Stated exercise = Lines containing the string "objects" are to be collected in full.

--- Start Recorded data ---

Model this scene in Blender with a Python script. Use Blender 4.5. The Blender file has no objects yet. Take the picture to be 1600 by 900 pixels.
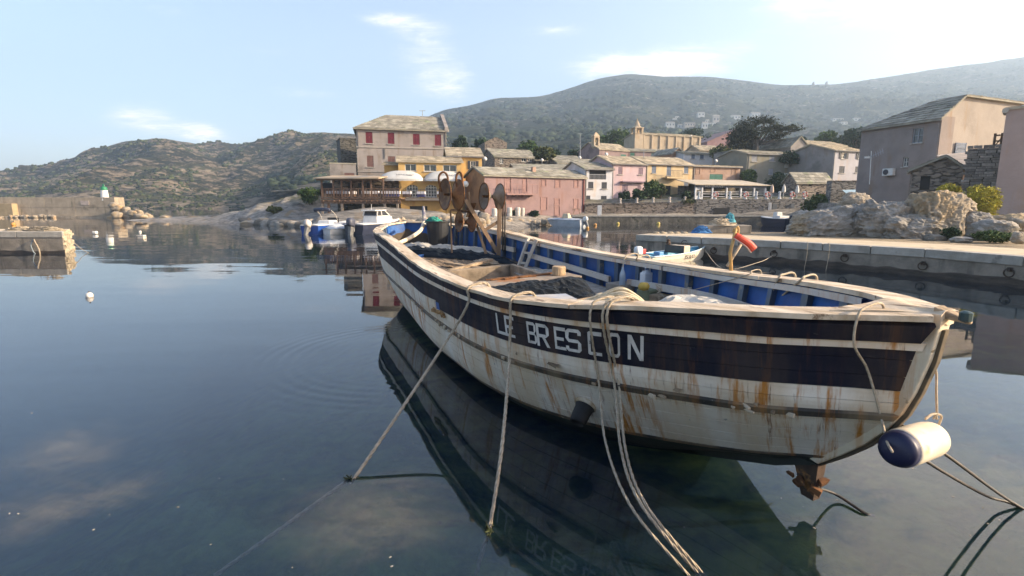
import bpy, bmesh, math, random
import numpy as np
from mathutils import Vector, Matrix
random.seed(7); RNG = np.random.default_rng(7)
SC = bpy.context.scene; COL = SC.collection
PI = math.pi; R = math.radians
# ------------------------------------------------------------------ camera, sky, sun, exposure
H = 2.5; FPX = 820.0; PITCH = math.atan(132/820.0)
cam = bpy.data.cameras.new('camera'); camo = bpy.data.objects.new('camera', cam); COL.objects.link(camo)
camo.location = (0, 0, H); camo.rotation_euler = (PI/2 - PITCH, 0, 0)
cam.sensor_width = 36; cam.lens = 36*FPX/1600; cam.clip_start = 0.05; cam.clip_end = 20000
SC.camera = camo
SUN_AZ, SUN_EL = R(98), R(21)          # azimuth clockwise from the view direction (+Y)
SUNV = Vector((math.sin(SUN_AZ)*math.cos(SUN_EL), math.cos(SUN_AZ)*math.cos(SUN_EL), math.sin(SUN_EL)))
sl = bpy.data.lights.new('sun', 'SUN'); so = bpy.data.objects.new('sun', sl); COL.objects.link(so)
sl.energy = 3.6; sl.angle = R(0.6); sl.color = (1, 0.86, 0.68)
so.rotation_euler = SUNV.to_track_quat('Z', 'Y').to_euler(); so.location = (60, 20, 60)
SC.view_settings.view_transform = 'Standard'; SC.view_settings.look = 'None'
SC.view_settings.exposure = 1.46; SC.view_settings.gamma = 1.0
SC.view_settings.use_white_balance = True; SC.view_settings.white_balance_temperature = 7500; SC.view_settings.white_balance_tint = 9
SC.render.engine = 'CYCLES'
SC.cycles.use_denoising = True; SC.cycles.max_bounces = 7; SC.cycles.diffuse_bounces = 3; SC.cycles.glossy_bounces = 4
SC.cycles.transmission_bounces = 3; SC.cycles.transparent_max_bounces = 10; SC.cycles.volume_bounces = 1
SC.cycles.sample_clamp_indirect = 6; SC.cycles.caustics_reflective = False; SC.cycles.caustics_refractive = False
W = bpy.data.worlds.new('World'); SC.world = W; W.use_nodes = True

class NT:                                   # small helper that writes node trees
    def __init__(s, nt): s.nt = nt; s.nt.nodes.clear()
    def n(s, t, **kw):
        x = s.nt.nodes.new(t)
        for k, v in kw.items(): setattr(x, k, v)
        return x
    def put(s, sock, v):
        if hasattr(v, 'is_output'): s.nt.links.new(v, sock)
        elif v is not None:
            if isinstance(v, (tuple, list)) and len(v) == 3 and sock.type == 'RGBA': v = (*v, 1)
            sock.default_value = v
    def m(s, op, a, b=None, c=None, clamp=False):
        x = s.n('ShaderNodeMath', operation=op, use_clamp=clamp)
        for i, v in enumerate((a, b, c)):
            if v is not None: s.put(x.inputs[i], v)
        return x.outputs[0]
    def mix(s, f, a, b, mode='MIX'):
        x = s.n('ShaderNodeMix', data_type='RGBA', blend_type=mode)
        s.put(x.inputs[0], f); s.put(x.inputs[6], a); s.put(x.inputs[7], b)
        return x.outputs[2]
    def noise(s, vec, scale, detail=4, rough=.55, dist=0, out='Fac'):
        x = s.n('ShaderNodeTexNoise'); s.put(x.inputs['Vector'], vec)
        x.inputs['Scale'].default_value = scale; x.inputs['Detail'].default_value = detail
        x.inputs['Roughness'].default_value = rough; x.inputs['Distortion'].default_value = dist
        return x.outputs[out]
    def ramp(s, f, p0, p1, a=(0, 0, 0), b=(1, 1, 1)):
        x = s.n('ShaderNodeValToRGB'); s.put(x.inputs[0], f)
        e = x.color_ramp.elements; e[0].position = p0; e[1].position = p1
        e[0].color = (*a, 1); e[1].color = (*b, 1)
        return x.outputs[0]
    def step(s, v, a, b):
        x = s.n('ShaderNodeMapRange', interpolation_type='SMOOTHSTEP'); s.put(x.inputs[0], v)
        x.inputs[1].default_value = a; x.inputs[2].default_value = b
        return x.outputs[0]
    def vmap(s, vec, scale=(1, 1, 1), rot=(0, 0, 0), loc=(0, 0, 0)):
        x = s.n('ShaderNodeMapping'); s.put(x.inputs[0], vec)
        x.inputs[1].default_value = loc; x.inputs[2].default_value = rot; x.inputs[3].default_value = scale
        return x.outputs[0]

def build_world():
    t = NT(W.node_tree)
    sky = t.n('ShaderNodeTexSky', sky_type='NISHITA', sun_disc=False)
    sky.sun_elevation = SUN_EL; sky.sun_rotation = SUN_AZ; sky.air_density = 1.0; sky.dust_density = 2.4; sky.ozone_density = 3.6
    g = t.n('ShaderNodeTexCoord').outputs['Generated']
    xyz = t.n('ShaderNodeSeparateXYZ'); t.put(xyz.inputs[0], g)
    x, y, z = xyz.outputs
    az = t.m('ARCTAN2', x, y); el = t.m('ARCSINE', z)
    # clouds: wisps that sit where the photograph has them; the noise is laid on a cloud plane
    zc = t.m('ADD', t.m('MAXIMUM', z, 0.0), .12)
    cv = t.n('ShaderNodeCombineXYZ'); t.put(cv.inputs[0], t.m('DIVIDE', x, zc)); t.put(cv.inputs[1], t.m('DIVIDE', y, zc))
    nz = t.noise(cv.outputs[0], 2.6, 8, .62, .4)
    nf = t.noise(t.vmap(cv.outputs[0], (1, 2.2, 1), (0, 0, .5)), 6.0, 9, .72, 1.2)
    tot = None
    # (azimuth, elevation, half width, half height, amount) in degrees
    for a, e, wa, we, amt in ((-9, 14.2, 4.8, 3.4, .62), (-6, 11.6, 3, 1.6, .5), (14, 13.4, 9, 2.0, 1.0), (19, 21.5, 3, 1.5, .9), (36, 16, 10, 2.2, .6),
                              (27, 18, 5, 2, .5), (-34, 7.6, 2.6, 1.3, .75), (-42, 20, 5, 2.2, .8), (-29.5, 6.4, 2.0, 1.0, .7), (-24, 14, 6, 1, .3), (-40, 5, 14, 2.5, .35), (-20, 10.5, 7, .8, .45), (-12, 17.5, 5, .9, .5), (4, 17, 6, 1, .45), (30, 21, 5, 1, .6), (-33, 16, 7, .9, .4),
                              (-16, 32, 12, 5, 1.0), (-42, 24.5, 9, 2.0, .9), (46, 30, 15, 8, 1.5), (36, 23, 9, 3, 1.0), (54, 40, 20, 8, 1.4), (62, 24, 14, 8, 1.2), (0, 42, 10, 5, .6), (150, 25, 40, 8, .6), (-120, 22, 40, 7, .6)):
        u = t.m('DIVIDE', t.m('SUBTRACT', az, R(a)), R(wa)); v = t.m('DIVIDE', t.m('SUBTRACT', el, R(e)), R(we))
        r2 = t.m('ADD', t.m('MULTIPLY', u, u), t.m('MULTIPLY', v, v))
        k = t.m('MULTIPLY', t.m('EXPONENT', t.m('MULTIPLY', r2, -1.0)), amt)
        tot = k if tot is None else t.m('ADD', tot, k)
    dens = t.m('MULTIPLY', tot, t.m('ADD', t.m('MULTIPLY', t.m('MULTIPLY', nz, nf), 1.9), t.m('MULTIPLY', nf, .18)))
    mask = t.m('MULTIPLY', t.step(dens, .16, .78), .80)
    base = t.mix(1.0, sky.outputs[0], (1.06, .965, .965), 'MULTIPLY'); col = t.mix(mask, base, (7.2, 6.4, 5.9))
    bg = t.n('ShaderNodeBackground'); t.put(bg.inputs[0], col); bg.inputs[1].default_value = 0.15
    o = t.n('ShaderNodeOutputWorld'); t.nt.links.new(bg.outputs[0], o.inputs[0])
build_world()

# ------------------------------------------------------------------ pixel of the 1600 px photograph -> place in the world
CP, SP = math.cos(PITCH), math.sin(PITCH)
def ray(px, py):
    a, b = px - 800.0, py - 450.0
    return Vector((a, FPX*CP - b*SP, -(FPX*SP + b*CP)))/FPX
def at(px, py, Y):
    r = ray(px, py); k = Y/r.y
    return Vector((r.x*k, Y, H + r.z*k))
def on(px, py, z=0.0):
    r = ray(px, py); k = (z - H)/r.z
    return Vector((r.x*k, r.y*k, z))

# ------------------------------------------------------------------ noise in numpy
def _h(i, j, k, seed):
    n = (i*374761393 + j*668265263 + k*2147483647 + seed*974634) & 0xffffffff
    n = ((n ^ (n >> 13))*1274126177) & 0xffffffff
    return ((n ^ (n >> 16)) & 0xffff)/65535.0
def vnoise(p, seed=0):
    p = np.asarray(p, float); i = np.floor(p).astype(np.int64); f = p - i; f = f*f*(3 - 2*f)
    r = 0
    for dx in (0, 1):
        for dy in (0, 1):
            for dz in (0, 1):
                w = (f[..., 0] if dx else 1 - f[..., 0])*(f[..., 1] if dy else 1 - f[..., 1])*(f[..., 2] if dz else 1 - f[..., 2])
                r = r + w*_h(i[..., 0] + dx, i[..., 1] + dy, i[..., 2] + dz, seed)
    return r
def fbm(p, octs=4, seed=0, gain=.5, ridged=False):
    p = np.asarray(p, float); a, s, tot = 1.0, 0, 0
    for o in range(octs):
        v = vnoise(p*(2**o), seed + o)*2 - 1
        if ridged: v = 1 - 2*np.abs(v)
        s = s + a*v; tot += a; a *= gain
    return s/tot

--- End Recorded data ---

Task result =
Model this scene in Blender with a Python script. Use Blender 4.5. The Blender file has no objects yet. Take the picture to be 1600 by 900 pixels.
cam = bpy.data.cameras.new('camera'); camo = bpy.data.objects.new('camera', cam); COL.objects.link(camo)
sl = bpy.data.lights.new('sun', 'SUN'); so = bpy.data.objects.new('sun', sl); COL.objects.link(so)